Una de las ventajas que tenemos los columnistas sobre los políticos es que a nosotros nadie nos exige que materialicemos lo que propugnamos. Otra ventaja, y no menor, es que podemos elegir sobre qué escribimos y sobre qué no, de modo que cuando un asunto no nos gusta, no nos interesa o no sabemos qué opinar sobre él podemos dejarlo de lado, mientras que a los políticos se les reclama que se pronuncien sobre todo.
En tanto que miembro del gremio de los columnistas, yo también he disfrutado de esos dos privilegios, pero no siempre con satisfacción. Suele molestarme en particular el segundo porque, cuando no acierto a opinar sobre algo -no por ignorancia, que ése es otro asunto, sino porque no sé a qué carta quedarme-, siento que guardar silencio o salirme por los cerros de Ubeda no sólo representa hacer trampa a quienes me leen, sino también estafarme a mí mismo.
Me he quedado pensando en estas cosas hace un rato, tras leer las informaciones sobre el nuevo juicio al que están sometiendo a Sadam Husein, esta vez por las barbaridades cometidas por las Fuerzas Armadas de su régimen durante la campaña de Al Anfal realizada contra los kurdos hace dos décadas. Según la organización Human Rights Watch, que no suele exagerar, el Ejército iraquí, comandado por Alí Hasán, conocido como Alí El Químico, provocó durante aquella campaña militar la muerte de no menos de 100.000 kurdos.

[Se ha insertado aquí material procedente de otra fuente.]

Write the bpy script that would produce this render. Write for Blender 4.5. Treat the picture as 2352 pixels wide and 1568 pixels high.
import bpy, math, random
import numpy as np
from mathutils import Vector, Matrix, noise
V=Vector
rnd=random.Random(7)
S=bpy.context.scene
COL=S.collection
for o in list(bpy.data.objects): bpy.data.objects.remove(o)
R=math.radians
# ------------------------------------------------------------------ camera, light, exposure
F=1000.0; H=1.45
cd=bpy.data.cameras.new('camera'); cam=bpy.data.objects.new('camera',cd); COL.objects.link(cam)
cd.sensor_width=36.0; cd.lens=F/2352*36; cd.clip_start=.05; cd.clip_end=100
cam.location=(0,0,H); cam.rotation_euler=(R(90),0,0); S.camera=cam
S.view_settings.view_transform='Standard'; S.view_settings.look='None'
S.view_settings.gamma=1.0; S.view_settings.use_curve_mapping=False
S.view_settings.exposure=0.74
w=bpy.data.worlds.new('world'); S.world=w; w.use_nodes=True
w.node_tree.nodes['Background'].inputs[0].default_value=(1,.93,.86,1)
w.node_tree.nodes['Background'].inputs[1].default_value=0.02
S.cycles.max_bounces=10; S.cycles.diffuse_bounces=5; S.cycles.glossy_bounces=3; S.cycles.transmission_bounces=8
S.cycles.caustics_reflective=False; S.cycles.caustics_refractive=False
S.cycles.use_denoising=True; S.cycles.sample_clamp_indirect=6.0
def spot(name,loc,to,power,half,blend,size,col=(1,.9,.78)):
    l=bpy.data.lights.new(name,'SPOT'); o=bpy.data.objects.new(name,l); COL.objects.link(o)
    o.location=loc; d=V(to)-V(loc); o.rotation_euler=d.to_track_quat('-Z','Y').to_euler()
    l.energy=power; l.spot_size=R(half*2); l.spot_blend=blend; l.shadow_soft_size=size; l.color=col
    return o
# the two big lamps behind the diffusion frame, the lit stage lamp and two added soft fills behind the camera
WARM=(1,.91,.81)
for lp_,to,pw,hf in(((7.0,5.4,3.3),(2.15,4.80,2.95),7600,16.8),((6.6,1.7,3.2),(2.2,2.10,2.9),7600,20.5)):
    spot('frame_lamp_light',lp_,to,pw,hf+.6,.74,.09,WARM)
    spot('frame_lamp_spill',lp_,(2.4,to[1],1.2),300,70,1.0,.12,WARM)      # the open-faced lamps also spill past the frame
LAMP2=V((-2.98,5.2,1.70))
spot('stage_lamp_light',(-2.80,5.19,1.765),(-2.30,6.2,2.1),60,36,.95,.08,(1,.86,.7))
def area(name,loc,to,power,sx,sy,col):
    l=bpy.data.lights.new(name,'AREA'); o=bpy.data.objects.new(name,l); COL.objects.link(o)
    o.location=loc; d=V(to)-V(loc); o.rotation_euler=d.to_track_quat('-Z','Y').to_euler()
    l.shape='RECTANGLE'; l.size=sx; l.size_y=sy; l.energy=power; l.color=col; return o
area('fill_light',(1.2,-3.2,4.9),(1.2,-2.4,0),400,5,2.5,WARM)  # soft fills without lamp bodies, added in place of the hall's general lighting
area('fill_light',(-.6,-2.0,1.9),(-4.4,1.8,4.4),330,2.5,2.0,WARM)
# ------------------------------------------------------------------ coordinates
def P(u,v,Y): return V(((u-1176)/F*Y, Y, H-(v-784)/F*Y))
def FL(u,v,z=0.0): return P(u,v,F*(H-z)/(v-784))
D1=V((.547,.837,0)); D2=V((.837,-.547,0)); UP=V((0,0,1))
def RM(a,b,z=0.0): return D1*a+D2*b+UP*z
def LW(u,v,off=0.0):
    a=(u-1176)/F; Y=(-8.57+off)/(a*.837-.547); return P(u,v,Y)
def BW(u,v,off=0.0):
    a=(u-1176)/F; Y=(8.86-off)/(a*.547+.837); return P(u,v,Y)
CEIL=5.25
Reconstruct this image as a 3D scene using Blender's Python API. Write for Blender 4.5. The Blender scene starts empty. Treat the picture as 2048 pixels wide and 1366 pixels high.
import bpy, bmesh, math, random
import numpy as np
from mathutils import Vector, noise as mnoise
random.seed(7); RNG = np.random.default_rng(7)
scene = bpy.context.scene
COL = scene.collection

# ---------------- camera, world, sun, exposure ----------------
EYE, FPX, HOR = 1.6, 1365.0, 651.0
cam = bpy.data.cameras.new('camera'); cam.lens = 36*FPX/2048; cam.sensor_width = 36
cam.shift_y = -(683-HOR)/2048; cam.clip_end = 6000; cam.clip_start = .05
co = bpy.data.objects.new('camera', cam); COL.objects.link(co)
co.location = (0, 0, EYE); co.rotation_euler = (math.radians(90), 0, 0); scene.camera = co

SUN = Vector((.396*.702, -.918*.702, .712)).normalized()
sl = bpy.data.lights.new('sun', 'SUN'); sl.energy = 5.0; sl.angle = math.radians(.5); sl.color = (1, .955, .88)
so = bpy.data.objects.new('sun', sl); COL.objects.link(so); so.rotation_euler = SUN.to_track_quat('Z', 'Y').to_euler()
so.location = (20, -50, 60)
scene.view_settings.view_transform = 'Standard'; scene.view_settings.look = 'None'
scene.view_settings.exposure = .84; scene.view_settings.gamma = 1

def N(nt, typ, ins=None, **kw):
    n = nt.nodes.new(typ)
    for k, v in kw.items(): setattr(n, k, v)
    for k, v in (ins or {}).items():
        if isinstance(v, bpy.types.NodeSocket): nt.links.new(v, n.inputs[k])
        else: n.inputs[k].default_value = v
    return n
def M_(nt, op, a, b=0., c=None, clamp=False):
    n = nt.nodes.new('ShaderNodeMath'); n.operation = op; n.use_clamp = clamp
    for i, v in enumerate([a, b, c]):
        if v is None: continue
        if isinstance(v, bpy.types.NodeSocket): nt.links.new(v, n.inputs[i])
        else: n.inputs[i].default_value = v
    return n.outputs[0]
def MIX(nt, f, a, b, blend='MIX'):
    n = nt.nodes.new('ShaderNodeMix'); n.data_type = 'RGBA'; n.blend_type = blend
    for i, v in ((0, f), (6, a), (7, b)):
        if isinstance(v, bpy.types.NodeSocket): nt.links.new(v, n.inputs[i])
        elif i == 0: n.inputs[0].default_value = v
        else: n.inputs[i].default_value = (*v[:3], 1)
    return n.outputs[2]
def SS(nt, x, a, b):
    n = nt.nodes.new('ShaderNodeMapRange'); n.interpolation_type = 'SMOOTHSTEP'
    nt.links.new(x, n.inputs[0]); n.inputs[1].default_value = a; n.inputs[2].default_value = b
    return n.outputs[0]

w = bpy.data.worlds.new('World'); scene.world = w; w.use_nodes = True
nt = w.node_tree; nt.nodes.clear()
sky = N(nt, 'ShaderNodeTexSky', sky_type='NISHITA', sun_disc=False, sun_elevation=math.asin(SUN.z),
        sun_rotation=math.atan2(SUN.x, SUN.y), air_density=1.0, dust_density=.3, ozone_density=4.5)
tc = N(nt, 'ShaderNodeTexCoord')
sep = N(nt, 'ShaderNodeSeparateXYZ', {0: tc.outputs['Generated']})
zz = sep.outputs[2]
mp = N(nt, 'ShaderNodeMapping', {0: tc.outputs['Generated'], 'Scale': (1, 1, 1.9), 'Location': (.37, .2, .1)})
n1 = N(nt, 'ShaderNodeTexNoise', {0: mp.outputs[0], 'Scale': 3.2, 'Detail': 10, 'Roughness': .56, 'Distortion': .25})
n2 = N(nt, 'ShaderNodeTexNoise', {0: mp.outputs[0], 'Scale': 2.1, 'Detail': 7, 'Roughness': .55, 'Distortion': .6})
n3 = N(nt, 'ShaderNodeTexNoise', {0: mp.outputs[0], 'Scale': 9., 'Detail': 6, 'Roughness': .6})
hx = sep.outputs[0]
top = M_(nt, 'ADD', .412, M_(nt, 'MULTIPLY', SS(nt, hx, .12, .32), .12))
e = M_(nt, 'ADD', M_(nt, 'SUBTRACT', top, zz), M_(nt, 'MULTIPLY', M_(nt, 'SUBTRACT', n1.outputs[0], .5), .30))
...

No dudo (¡faltaría más!) de que aquello fue una atrocidad intolerable, merecedora del máximo castigo. Mis perplejidades se alimentan de otros factores que acompañan a este juicio. Me consta que se trata de un proceso auspiciado por una fuerza ocupante, Estados Unidos, que en su día no sólo hizo la vista gorda ante las acciones militares del régimen iraquí en el sur del Kurdistán, sino que proporcionó al Ejército de Sadam Husein las armas -entre ellas las químicas- que permitieron realizar las matanzas genocidas ahora juzgadas. Dado que el propio tribunal que juzga al expresidente de Irak actúa al dictado del mando estadounidense, huelga decir que no va a hurgar en las complicidades exteriores de la barbarie encausada.
Sé que ese juicio persigue una intencionalidad política justificativa y que es expresión de una justicia farsante y selectiva, que sienta en el banquillo a unos criminales de guerra, pero no sólo no juzga, sino que condecora a otros. Ahora bien: ¿qué debo defender, para ser yo mismo justo? ¿Que, puesto que no todos los criminales son juzgados, no lo sea ninguno? ¿Que, mientras sea imposible reunir tribunales que no constituyan una burla, en Irak o en donde sea, ahora o cuando sea, no debería juzgarse a nadie?
Si respondo que sí, se me revuelven las tripas. Si contesto que no, también. Confieso, en consecuencia, que no sé.
Por fortuna para mí, nadie espera mi dictamen para decidir nada.
Javier Ortiz. El Mundo (24 de agosto de 2006).